What Be Found Among the Pirates, Billy?








An astonishing, unbelievable universe of music. Music you never dreamed of and music you barely remember, from the ancient of days all the way to once upon a time called right now.

It's not hard to find some of the titles by some of the Major Artists that the Industry is so upset about but in my Time among the Pirates, these tracks and these Artists, that are so clearly Owned, are found on a minority of sites and are actually a minority interest.

Just like all the other music out there on all those sites.

What's a minority interest in this case?

Several dozen live concerts by 10 Years After. Thai surf bands from the sixties. English Folk fundamentalists from 40s and 50s. Bulgarian techno. Old dub plates. Old Egyptian pop music. Classic polka collections. Pre-WW2 radio shows. Military music. Music from merry-go-rounds and ferris wheels.
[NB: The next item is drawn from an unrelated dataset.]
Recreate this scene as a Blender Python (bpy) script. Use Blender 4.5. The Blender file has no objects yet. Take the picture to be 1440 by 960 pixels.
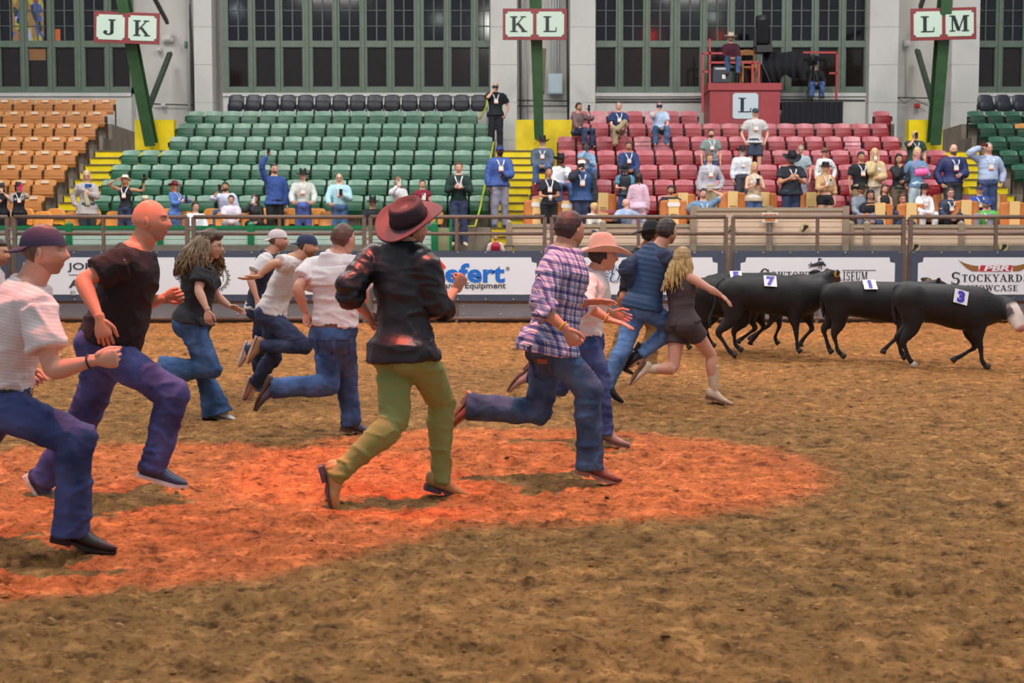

Ethnographic recordings of songs and languages from around the world. Classic books in an audio format. Speeches by Martin Luther King and Gandhi. Mashups. The newest tracks by bands so cool nobody you know has even heard of them yet.

Some of it has "fallen out of copyright" and into "the public domain" - ie- even the extreme extensions of the statutes of limitations in the Bono act have run out. Some of it has been recorded and uploaded with both the permission and even encouragement of the musicians involved. (http://www.archive.org/index.php)




  



The list, like the beat, 
goes on. 
And on. 
And on.
 

Most of it has two things in common.

1) It's free- yours for the time it takes you to download it and to type a quick thanks to the person who's made it available, and...

2) You couldn't buy it if you wanted to- it may never have been for sale, or it's been out of print for years. Maybe it never made it to the country you live in. Maybe only a few hundred copies were ever made.

What it adds up to is a global archive of sound- an imperfect history of recorded music since the dawn of recording to tomorrow morning. It's a strange and beautiful virtual library of music that only exists online.

Volunteers have put countless hours into digitizing music that the Industry was never interested in, or lost interest in and/or won't make available because their business model fails at 'niche level'. Many pay the storage costs for their collections each month out of their own pocket. Anyone who finds music they feel they own and don't want to share on one of these sites has only to ask and it disappears. 


There's been no plan, no central body, no organizing meetings and no money has changed hands. It's chaos, in the true sense of that word- a complex open system of music available to anyone with access to the internet. 

Thanks to these music freaks and geeks, anyone who is curious can hear the sound of the world singing.